**Aim of the task:**
Read the data and repeat it in full, exactly.

**Data lines:**

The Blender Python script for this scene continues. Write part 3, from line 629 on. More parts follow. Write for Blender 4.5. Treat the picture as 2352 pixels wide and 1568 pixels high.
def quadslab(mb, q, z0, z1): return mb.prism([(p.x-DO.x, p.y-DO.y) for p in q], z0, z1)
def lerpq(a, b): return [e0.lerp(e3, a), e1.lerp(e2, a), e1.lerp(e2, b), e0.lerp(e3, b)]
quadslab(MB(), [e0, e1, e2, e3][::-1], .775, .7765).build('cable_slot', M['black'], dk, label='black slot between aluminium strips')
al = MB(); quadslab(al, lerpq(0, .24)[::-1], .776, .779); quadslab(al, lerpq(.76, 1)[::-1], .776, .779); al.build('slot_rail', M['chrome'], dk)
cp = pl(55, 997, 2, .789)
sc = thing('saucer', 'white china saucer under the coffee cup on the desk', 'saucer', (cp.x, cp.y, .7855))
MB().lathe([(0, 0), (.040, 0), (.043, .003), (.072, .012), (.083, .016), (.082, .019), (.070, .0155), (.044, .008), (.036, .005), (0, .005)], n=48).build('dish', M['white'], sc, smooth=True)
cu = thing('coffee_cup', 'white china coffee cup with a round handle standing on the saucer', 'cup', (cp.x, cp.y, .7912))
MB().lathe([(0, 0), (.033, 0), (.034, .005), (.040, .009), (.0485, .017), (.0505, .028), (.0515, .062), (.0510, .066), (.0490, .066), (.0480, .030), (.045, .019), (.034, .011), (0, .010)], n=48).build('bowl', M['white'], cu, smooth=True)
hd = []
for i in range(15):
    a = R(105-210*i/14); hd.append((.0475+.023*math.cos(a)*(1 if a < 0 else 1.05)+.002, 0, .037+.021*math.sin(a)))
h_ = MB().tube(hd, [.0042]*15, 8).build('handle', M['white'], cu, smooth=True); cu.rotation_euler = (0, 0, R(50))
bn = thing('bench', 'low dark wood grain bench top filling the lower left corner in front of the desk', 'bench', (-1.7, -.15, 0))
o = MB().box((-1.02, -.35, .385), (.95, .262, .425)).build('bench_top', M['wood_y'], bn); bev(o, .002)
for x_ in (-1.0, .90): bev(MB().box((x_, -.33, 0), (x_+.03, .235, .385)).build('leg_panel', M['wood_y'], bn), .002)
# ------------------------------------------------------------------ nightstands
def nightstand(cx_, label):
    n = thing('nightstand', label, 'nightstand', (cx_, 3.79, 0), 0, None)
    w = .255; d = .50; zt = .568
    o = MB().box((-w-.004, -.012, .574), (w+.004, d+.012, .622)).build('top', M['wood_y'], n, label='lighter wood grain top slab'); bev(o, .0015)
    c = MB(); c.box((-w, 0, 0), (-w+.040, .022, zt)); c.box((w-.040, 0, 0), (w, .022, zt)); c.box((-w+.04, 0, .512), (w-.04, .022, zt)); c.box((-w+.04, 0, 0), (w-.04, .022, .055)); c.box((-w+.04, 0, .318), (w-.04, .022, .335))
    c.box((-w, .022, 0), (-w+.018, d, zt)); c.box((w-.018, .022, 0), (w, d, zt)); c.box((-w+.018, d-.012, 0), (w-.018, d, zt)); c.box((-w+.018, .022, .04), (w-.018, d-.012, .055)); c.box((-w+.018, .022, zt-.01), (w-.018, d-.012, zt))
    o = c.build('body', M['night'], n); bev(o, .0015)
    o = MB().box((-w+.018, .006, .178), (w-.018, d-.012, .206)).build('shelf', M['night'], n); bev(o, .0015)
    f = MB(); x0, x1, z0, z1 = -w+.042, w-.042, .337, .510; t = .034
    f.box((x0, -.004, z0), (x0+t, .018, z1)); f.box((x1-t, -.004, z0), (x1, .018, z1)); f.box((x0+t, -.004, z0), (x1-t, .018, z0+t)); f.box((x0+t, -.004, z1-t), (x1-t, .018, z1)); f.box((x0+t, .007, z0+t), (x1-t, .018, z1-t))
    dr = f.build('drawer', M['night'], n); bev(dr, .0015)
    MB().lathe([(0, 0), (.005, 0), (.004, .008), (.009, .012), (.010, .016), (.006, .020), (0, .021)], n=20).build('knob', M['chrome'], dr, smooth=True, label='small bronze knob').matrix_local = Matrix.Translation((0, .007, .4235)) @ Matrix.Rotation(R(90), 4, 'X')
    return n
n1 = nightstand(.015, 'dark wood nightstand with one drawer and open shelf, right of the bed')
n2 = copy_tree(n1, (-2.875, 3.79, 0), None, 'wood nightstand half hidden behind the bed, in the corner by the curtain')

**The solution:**
The Blender Python script for this scene continues. Write part 3, from line 629 on. More parts follow. Write for Blender 4.5. Treat the picture as 2352 pixels wide and 1568 pixels high.
def quadslab(mb, q, z0, z1): return mb.prism([(p.x-DO.x, p.y-DO.y) for p in q], z0, z1)
def lerpq(a, b): return [e0.lerp(e3, a), e1.lerp(e2, a), e1.lerp(e2, b), e0.lerp(e3, b)]
quadslab(MB(), [e0, e1, e2, e3][::-1], .775, .7765).build('cable_slot', M['black'], dk, label='black slot between aluminium strips')
al = MB(); quadslab(al, lerpq(0, .24)[::-1], .776, .779); quadslab(al, lerpq(.76, 1)[::-1], .776, .779); al.build('slot_rail', M['chrome'], dk)
cp = pl(55, 997, 2, .789)
sc = thing('saucer', 'white china saucer under the coffee cup on the desk', 'saucer', (cp.x, cp.y, .7855))
MB().lathe([(0, 0), (.040, 0), (.043, .003), (.072, .012), (.083, .016), (.082, .019), (.070, .0155), (.044, .008), (.036, .005), (0, .005)], n=48).build('dish', M['white'], sc, smooth=True)
cu = thing('coffee_cup', 'white china coffee cup with a round handle standing on the saucer', 'cup', (cp.x, cp.y, .7912))
MB().lathe([(0, 0), (.033, 0), (.034, .005), (.040, .009), (.0485, .017), (.0505, .028), (.0515, .062), (.0510, .066), (.0490, .066), (.0480, .030), (.045, .019), (.034, .011), (0, .010)], n=48).build('bowl', M['white'], cu, smooth=True)
hd = []
for i in range(15):
    a = R(105-210*i/14); hd.append((.0475+.023*math.cos(a)*(1 if a < 0 else 1.05)+.002, 0, .037+.021*math.sin(a)))
h_ = MB().tube(hd, [.0042]*15, 8).build('handle', M['white'], cu, smooth=True); cu.rotation_euler = (0, 0, R(50))
bn = thing('bench', 'low dark wood grain bench top filling the lower left corner in front of the desk', 'bench', (-1.7, -.15, 0))
o = MB().box((-1.02, -.35, .385), (.95, .262, .425)).build('bench_top', M['wood_y'], bn); bev(o, .002)
for x_ in (-1.0, .90): bev(MB().box((x_, -.33, 0), (x_+.03, .235, .385)).build('leg_panel', M['wood_y'], bn), .002)
# ------------------------------------------------------------------ nightstands
def nightstand(cx_, label):
    n = thing('nightstand', label, 'nightstand', (cx_, 3.79, 0), 0, None)
    w = .255; d = .50; zt = .568
    o = MB().box((-w-.004, -.012, .574), (w+.004, d+.012, .622)).build('top', M['wood_y'], n, label='lighter wood grain top slab'); bev(o, .0015)
    c = MB(); c.box((-w, 0, 0), (-w+.040, .022, zt)); c.box((w-.040, 0, 0), (w, .022, zt)); c.box((-w+.04, 0, .512), (w-.04, .022, zt)); c.box((-w+.04, 0, 0), (w-.04, .022, .055)); c.box((-w+.04, 0, .318), (w-.04, .022, .335))
    c.box((-w, .022, 0), (-w+.018, d, zt)); c.box((w-.018, .022, 0), (w, d, zt)); c.box((-w+.018, d-.012, 0), (w-.018, d, zt)); c.box((-w+.018, .022, .04), (w-.018, d-.012, .055)); c.box((-w+.018, .022, zt-.01), (w-.018, d-.012, zt))
    o = c.build('body', M['night'], n); bev(o, .0015)
    o = MB().box((-w+.018, .006, .178), (w-.018, d-.012, .206)).build('shelf', M['night'], n); bev(o, .0015)
    f = MB(); x0, x1, z0, z1 = -w+.042, w-.042, .337, .510; t = .034
    f.box((x0, -.004, z0), (x0+t, .018, z1)); f.box((x1-t, -.004, z0), (x1, .018, z1)); f.box((x0+t, -.004, z0), (x1-t, .018, z0+t)); f.box((x0+t, -.004, z1-t), (x1-t, .018, z1)); f.box((x0+t, .007, z0+t), (x1-t, .018, z1-t))
    dr = f.build('drawer', M['night'], n); bev(dr, .0015)
    MB().lathe([(0, 0), (.005, 0), (.004, .008), (.009, .012), (.010, .016), (.006, .020), (0, .021)], n=20).build('knob', M['chrome'], dr, smooth=True, label='small bronze knob').matrix_local = Matrix.Translation((0, .007, .4235)) @ Matrix.Rotation(R(90), 4, 'X')
    return n
n1 = nightstand(.015, 'dark wood nightstand with one drawer and open shelf, right of the bed')
n2 = copy_tree(n1, (-2.875, 3.79, 0), None, 'wood nightstand half hidden behind the bed, in the corner by the curtain')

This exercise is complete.